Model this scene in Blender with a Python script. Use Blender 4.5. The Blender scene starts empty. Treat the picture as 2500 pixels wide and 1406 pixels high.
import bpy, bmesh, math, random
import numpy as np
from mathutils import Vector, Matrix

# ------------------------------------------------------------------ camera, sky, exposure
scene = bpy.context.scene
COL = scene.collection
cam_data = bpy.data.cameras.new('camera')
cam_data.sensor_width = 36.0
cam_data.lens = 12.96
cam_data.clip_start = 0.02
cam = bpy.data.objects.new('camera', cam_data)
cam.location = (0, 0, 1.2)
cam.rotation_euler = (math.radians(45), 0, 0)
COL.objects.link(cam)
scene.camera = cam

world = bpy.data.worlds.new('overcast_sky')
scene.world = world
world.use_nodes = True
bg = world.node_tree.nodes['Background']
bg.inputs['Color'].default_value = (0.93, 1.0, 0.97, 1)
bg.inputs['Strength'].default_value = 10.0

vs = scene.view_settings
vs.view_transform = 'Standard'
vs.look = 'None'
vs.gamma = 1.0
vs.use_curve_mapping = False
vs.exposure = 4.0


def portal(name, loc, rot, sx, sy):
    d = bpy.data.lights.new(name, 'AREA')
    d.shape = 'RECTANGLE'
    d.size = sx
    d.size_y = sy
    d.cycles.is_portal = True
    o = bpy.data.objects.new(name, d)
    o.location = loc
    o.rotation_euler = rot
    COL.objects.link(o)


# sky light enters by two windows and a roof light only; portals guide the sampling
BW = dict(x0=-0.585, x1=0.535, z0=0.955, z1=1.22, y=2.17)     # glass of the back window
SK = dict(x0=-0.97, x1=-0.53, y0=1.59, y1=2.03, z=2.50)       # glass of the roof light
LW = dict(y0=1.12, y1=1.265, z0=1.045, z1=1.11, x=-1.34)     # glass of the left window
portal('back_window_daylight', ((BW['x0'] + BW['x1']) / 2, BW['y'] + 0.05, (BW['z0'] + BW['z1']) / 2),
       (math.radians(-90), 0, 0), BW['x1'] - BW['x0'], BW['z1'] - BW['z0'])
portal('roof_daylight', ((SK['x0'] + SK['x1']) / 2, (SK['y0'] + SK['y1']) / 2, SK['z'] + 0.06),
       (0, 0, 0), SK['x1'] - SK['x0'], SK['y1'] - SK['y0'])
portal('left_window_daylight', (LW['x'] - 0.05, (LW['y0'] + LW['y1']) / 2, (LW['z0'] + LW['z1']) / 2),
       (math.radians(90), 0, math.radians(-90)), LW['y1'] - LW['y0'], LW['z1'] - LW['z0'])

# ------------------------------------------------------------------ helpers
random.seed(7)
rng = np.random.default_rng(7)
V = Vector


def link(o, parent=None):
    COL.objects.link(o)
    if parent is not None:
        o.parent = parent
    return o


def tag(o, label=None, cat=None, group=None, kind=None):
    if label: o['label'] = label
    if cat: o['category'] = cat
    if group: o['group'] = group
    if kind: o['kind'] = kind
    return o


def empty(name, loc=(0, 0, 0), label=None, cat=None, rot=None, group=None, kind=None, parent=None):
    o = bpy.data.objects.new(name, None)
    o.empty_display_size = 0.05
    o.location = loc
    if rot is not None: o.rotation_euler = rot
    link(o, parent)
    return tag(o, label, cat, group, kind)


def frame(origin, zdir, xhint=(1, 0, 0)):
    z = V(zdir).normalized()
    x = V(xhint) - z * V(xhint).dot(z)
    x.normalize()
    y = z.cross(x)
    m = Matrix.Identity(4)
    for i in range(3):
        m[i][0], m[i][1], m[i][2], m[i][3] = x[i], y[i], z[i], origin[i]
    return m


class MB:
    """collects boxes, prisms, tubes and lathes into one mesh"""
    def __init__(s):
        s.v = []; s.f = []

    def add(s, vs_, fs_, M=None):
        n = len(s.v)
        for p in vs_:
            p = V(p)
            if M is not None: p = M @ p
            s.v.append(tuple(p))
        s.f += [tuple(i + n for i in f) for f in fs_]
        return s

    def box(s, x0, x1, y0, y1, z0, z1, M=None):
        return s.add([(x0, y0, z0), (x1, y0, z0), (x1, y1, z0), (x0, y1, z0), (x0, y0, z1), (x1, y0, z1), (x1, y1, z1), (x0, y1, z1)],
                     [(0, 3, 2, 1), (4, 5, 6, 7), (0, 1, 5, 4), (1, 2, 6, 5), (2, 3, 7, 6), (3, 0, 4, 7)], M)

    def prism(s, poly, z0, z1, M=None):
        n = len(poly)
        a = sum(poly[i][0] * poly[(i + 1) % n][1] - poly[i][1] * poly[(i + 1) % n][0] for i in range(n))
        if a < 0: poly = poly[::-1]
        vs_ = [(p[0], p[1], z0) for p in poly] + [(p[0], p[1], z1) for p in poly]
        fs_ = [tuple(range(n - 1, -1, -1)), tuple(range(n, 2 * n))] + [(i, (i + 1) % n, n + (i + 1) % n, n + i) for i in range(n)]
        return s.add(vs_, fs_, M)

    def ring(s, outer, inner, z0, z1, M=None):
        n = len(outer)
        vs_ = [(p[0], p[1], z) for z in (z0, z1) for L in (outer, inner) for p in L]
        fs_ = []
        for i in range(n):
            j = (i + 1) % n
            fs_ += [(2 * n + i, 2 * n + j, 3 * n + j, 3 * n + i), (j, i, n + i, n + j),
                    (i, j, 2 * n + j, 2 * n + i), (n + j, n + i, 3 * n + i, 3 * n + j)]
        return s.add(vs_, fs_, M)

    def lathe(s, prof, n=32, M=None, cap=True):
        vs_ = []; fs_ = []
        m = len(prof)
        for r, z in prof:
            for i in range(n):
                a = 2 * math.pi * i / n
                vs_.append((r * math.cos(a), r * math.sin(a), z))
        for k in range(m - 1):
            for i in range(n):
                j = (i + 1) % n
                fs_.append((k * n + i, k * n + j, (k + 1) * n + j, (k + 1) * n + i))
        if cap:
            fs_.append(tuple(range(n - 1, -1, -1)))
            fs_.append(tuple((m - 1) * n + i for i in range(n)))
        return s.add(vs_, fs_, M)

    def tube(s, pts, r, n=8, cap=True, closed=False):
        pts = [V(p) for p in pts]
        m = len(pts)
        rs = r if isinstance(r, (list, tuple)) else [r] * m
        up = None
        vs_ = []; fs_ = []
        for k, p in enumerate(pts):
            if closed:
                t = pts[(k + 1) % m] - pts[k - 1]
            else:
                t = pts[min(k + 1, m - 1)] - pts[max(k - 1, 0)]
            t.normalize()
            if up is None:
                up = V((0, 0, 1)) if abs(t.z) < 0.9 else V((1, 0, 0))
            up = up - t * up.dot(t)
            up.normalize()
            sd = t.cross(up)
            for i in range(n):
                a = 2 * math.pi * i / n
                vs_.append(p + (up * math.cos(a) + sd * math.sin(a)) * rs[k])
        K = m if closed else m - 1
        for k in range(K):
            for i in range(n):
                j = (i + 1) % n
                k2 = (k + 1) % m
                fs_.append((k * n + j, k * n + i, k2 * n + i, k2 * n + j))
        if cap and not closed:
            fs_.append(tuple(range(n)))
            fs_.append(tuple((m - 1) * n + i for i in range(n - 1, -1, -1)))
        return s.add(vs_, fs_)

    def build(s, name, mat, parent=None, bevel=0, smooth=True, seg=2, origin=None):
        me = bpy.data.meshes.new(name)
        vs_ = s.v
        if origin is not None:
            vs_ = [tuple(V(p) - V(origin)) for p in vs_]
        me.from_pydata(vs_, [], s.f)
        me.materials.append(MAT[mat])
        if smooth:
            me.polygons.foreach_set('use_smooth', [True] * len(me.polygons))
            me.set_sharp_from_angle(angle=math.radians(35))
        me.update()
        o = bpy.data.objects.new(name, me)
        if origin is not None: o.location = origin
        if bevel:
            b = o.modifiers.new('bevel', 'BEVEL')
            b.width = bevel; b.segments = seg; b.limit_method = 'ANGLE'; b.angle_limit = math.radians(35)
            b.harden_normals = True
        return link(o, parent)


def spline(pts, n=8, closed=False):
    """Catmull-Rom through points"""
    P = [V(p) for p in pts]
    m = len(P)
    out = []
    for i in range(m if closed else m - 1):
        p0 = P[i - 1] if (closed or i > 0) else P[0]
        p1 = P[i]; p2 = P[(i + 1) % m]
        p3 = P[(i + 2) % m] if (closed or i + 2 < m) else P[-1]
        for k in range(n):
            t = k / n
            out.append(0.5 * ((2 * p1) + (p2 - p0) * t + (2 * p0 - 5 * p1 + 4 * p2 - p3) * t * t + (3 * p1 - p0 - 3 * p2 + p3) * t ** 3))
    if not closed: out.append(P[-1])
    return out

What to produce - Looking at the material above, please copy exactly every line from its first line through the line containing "from mathutils import Vector, Matrix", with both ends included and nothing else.

Written response -
Model this scene in Blender with a Python script. Use Blender 4.5. The Blender scene starts empty. Treat the picture as 2500 pixels wide and 1406 pixels high.
import bpy, bmesh, math, random
import numpy as np
from mathutils import Vector, Matrix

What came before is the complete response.